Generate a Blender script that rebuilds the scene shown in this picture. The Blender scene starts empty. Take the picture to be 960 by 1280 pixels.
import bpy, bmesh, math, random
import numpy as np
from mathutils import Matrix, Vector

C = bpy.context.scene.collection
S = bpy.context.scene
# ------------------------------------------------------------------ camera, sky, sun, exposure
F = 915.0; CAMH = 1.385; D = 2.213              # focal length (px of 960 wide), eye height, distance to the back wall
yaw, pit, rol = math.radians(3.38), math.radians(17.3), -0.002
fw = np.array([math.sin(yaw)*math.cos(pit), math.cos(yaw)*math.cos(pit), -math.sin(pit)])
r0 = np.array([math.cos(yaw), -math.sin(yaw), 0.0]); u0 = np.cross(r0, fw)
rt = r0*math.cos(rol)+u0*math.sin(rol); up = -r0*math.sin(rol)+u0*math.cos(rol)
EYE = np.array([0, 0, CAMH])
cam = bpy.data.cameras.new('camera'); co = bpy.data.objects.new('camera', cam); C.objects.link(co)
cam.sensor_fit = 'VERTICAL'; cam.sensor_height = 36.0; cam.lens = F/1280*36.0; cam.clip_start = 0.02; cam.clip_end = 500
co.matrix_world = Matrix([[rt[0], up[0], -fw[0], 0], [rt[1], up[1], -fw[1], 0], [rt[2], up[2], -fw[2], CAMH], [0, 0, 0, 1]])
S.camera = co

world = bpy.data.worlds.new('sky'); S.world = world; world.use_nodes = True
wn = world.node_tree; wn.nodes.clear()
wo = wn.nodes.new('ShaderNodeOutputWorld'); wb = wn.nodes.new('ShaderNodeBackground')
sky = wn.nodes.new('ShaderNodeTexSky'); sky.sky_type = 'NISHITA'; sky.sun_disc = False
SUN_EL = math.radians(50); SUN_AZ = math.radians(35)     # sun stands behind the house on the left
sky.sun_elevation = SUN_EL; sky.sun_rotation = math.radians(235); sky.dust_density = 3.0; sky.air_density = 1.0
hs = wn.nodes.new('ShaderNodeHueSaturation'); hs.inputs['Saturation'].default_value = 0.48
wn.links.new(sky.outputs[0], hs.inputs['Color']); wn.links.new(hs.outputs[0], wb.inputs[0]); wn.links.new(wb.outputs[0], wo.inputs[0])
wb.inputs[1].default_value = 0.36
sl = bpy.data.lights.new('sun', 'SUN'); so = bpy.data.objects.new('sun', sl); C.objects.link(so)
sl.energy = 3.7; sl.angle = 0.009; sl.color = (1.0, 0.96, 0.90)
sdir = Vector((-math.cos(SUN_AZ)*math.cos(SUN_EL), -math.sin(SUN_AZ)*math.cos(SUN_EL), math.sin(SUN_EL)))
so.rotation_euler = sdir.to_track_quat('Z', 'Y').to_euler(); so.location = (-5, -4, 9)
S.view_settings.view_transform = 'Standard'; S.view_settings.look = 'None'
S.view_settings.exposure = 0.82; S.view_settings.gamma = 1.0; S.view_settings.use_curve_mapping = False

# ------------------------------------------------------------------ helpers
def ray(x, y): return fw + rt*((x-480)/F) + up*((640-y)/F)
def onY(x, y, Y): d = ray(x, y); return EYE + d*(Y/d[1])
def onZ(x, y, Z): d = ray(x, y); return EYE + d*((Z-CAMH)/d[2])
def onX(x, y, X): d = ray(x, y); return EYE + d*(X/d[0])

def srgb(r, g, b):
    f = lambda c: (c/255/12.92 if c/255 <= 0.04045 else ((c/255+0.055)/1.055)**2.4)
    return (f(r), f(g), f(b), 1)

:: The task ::
Beginning at the first line above, repeat exactly until the line containing "from mathutils import Matrix, Vector", which is included.

:: Solution to the exercise ::
Generate a Blender script that rebuilds the scene shown in this picture. The Blender scene starts empty. Take the picture to be 960 by 1280 pixels.
import bpy, bmesh, math, random
import numpy as np
from mathutils import Matrix, Vector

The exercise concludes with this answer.